- **WHAT IS NEEDED**
Please repeat the records below exactly, from the first line through the line containing "return EYE + r * (Y / r.y)", and nothing more.
==*==
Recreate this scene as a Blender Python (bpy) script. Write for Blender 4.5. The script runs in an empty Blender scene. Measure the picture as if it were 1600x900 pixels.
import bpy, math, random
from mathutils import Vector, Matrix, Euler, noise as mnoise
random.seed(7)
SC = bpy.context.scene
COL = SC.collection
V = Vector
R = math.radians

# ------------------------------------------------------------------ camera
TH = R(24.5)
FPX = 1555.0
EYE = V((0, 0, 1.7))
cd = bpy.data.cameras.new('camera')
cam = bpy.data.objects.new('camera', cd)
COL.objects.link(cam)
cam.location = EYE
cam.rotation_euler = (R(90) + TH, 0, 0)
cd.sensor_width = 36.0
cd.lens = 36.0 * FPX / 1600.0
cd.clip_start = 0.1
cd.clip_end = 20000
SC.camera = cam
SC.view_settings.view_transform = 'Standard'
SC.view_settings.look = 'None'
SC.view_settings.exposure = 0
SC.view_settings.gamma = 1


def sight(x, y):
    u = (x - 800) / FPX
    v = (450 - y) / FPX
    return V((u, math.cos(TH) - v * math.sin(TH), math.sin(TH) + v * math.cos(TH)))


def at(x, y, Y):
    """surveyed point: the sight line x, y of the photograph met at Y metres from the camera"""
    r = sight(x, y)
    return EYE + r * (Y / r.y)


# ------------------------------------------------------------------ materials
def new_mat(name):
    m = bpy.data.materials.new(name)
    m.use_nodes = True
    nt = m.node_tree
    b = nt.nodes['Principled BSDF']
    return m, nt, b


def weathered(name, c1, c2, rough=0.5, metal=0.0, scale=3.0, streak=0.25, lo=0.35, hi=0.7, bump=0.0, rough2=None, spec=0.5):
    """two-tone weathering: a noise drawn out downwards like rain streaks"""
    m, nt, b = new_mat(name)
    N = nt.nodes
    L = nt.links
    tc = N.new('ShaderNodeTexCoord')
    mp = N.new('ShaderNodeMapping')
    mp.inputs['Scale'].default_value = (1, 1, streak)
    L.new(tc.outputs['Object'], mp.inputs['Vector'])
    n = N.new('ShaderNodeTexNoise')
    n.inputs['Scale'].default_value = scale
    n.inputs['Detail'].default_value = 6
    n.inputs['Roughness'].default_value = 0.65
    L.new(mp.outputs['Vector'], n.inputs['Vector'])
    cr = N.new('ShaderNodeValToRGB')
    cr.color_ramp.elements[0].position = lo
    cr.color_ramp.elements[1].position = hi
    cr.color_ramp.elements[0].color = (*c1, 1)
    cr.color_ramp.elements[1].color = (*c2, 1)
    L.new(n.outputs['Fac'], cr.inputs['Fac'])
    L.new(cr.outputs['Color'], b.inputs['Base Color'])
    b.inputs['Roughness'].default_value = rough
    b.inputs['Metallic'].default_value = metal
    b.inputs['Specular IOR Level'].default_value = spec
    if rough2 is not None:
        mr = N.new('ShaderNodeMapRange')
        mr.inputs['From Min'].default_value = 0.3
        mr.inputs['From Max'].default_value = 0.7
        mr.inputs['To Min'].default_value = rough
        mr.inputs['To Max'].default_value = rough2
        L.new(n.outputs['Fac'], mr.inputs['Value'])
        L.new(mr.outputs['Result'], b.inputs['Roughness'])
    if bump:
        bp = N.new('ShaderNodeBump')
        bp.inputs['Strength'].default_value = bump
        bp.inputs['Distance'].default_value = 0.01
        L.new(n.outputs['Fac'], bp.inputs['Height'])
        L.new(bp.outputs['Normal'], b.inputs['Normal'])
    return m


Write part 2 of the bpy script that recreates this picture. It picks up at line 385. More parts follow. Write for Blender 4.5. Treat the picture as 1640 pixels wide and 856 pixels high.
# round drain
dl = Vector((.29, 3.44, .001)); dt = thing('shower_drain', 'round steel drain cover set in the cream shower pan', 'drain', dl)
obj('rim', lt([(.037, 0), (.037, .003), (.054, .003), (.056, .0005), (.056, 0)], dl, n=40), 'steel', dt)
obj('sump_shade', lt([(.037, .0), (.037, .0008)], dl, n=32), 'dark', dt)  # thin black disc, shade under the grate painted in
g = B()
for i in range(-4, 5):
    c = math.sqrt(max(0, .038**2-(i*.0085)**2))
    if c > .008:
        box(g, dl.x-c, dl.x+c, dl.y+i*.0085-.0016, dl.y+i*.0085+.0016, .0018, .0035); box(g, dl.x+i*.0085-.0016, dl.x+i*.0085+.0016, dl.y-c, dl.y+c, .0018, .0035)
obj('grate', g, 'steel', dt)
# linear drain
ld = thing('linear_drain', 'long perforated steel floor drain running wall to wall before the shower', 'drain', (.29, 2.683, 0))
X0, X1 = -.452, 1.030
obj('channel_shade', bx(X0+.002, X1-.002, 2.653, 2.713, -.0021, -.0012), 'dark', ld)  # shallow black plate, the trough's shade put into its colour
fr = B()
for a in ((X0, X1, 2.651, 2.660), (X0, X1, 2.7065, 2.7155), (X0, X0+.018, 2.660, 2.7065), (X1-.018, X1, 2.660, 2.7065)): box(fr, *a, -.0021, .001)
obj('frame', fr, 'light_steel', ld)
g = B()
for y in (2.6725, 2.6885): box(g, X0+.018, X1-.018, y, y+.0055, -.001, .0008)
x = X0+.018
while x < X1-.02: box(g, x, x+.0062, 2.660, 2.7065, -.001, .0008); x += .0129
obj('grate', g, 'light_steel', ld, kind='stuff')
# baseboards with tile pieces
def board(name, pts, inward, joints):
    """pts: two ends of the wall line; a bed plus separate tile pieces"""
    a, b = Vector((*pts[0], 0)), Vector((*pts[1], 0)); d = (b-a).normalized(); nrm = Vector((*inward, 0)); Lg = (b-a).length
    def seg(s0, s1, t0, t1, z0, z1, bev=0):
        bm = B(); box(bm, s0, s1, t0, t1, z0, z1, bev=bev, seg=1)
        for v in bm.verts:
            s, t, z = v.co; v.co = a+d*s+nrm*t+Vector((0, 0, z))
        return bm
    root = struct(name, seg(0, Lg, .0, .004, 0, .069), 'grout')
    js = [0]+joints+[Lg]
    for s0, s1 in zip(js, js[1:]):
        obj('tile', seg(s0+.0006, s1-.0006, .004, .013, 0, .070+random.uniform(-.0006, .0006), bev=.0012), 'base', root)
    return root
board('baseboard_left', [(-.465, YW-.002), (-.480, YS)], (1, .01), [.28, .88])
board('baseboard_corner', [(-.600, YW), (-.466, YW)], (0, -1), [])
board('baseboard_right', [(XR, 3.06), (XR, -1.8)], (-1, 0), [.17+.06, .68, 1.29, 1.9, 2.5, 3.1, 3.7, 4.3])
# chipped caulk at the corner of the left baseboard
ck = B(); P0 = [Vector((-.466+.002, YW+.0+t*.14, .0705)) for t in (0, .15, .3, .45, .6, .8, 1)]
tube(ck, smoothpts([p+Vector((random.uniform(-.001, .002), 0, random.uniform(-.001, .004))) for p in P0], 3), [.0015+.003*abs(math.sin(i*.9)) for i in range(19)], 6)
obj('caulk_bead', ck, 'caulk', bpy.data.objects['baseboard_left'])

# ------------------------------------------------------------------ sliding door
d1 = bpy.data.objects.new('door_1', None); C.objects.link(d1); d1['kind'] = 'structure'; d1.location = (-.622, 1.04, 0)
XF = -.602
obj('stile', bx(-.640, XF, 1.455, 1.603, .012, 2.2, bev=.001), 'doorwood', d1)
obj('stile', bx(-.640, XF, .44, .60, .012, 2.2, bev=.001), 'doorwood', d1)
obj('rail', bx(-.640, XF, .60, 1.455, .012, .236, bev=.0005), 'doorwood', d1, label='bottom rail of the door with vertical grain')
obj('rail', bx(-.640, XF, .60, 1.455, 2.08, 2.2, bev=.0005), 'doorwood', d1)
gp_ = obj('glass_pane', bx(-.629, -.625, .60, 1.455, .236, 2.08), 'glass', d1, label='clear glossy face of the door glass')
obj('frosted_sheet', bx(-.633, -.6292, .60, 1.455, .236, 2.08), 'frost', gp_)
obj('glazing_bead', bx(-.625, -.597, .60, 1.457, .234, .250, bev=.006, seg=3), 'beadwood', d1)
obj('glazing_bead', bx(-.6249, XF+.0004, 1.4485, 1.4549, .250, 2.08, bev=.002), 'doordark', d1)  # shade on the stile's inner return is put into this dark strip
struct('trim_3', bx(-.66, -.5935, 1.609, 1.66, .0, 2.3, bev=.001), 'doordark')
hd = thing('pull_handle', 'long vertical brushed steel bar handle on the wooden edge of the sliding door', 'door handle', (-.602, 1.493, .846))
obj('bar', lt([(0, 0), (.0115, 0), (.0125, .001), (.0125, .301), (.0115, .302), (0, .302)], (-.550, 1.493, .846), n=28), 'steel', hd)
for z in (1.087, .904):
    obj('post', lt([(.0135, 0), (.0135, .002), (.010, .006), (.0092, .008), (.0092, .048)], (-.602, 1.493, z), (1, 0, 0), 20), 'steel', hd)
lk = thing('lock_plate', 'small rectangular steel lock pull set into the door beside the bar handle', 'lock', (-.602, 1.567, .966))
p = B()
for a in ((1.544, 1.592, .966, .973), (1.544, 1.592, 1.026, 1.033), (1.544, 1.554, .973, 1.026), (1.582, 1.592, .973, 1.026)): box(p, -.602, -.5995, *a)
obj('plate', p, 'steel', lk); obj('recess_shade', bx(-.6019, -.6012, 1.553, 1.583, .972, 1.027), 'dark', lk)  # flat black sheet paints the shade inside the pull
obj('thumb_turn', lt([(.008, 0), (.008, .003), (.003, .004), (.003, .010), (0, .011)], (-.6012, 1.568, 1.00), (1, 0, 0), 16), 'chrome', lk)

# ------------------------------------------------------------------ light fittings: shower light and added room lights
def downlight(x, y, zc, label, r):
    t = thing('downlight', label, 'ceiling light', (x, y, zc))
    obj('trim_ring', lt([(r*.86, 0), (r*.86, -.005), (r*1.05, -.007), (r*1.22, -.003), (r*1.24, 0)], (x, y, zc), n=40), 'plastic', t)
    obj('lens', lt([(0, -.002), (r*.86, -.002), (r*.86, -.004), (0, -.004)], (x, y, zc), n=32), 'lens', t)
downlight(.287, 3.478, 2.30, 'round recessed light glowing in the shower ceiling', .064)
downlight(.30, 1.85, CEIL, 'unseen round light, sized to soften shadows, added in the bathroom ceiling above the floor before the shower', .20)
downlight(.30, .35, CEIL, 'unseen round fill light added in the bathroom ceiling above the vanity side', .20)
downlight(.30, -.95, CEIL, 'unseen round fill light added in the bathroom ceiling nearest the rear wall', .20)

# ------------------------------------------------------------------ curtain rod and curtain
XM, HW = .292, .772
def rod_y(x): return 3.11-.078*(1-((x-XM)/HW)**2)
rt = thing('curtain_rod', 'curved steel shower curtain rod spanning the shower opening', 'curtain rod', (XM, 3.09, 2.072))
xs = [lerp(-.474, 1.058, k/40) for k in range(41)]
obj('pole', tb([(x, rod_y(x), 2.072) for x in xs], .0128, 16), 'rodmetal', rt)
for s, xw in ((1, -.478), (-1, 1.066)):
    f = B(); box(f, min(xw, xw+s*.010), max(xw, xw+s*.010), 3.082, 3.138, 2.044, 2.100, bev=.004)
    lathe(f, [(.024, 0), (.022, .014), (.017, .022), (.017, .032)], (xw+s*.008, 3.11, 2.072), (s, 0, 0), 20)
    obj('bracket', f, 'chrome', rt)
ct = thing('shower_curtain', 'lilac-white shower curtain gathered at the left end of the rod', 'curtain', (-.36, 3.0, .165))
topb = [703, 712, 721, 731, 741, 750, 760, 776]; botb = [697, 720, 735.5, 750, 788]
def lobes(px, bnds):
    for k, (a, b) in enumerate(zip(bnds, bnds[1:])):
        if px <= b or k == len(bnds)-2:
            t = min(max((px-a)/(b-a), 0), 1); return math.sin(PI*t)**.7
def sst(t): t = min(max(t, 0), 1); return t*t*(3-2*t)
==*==
- **SOLUTION TO THIS PROBLEM**
Recreate this scene as a Blender Python (bpy) script. Write for Blender 4.5. The script runs in an empty Blender scene. Measure the picture as if it were 1600x900 pixels.
import bpy, math, random
from mathutils import Vector, Matrix, Euler, noise as mnoise
random.seed(7)
SC = bpy.context.scene
COL = SC.collection
V = Vector
R = math.radians

# ------------------------------------------------------------------ camera
TH = R(24.5)
FPX = 1555.0
EYE = V((0, 0, 1.7))
cd = bpy.data.cameras.new('camera')
cam = bpy.data.objects.new('camera', cd)
COL.objects.link(cam)
cam.location = EYE
cam.rotation_euler = (R(90) + TH, 0, 0)
cd.sensor_width = 36.0
cd.lens = 36.0 * FPX / 1600.0
cd.clip_start = 0.1
cd.clip_end = 20000
SC.camera = cam
SC.view_settings.view_transform = 'Standard'
SC.view_settings.look = 'None'
SC.view_settings.exposure = 0
SC.view_settings.gamma = 1


def sight(x, y):
    u = (x - 800) / FPX
    v = (450 - y) / FPX
    return V((u, math.cos(TH) - v * math.sin(TH), math.sin(TH) + v * math.cos(TH)))


def at(x, y, Y):
    """surveyed point: the sight line x, y of the photograph met at Y metres from the camera"""
    r = sight(x, y)
    return EYE + r * (Y / r.y)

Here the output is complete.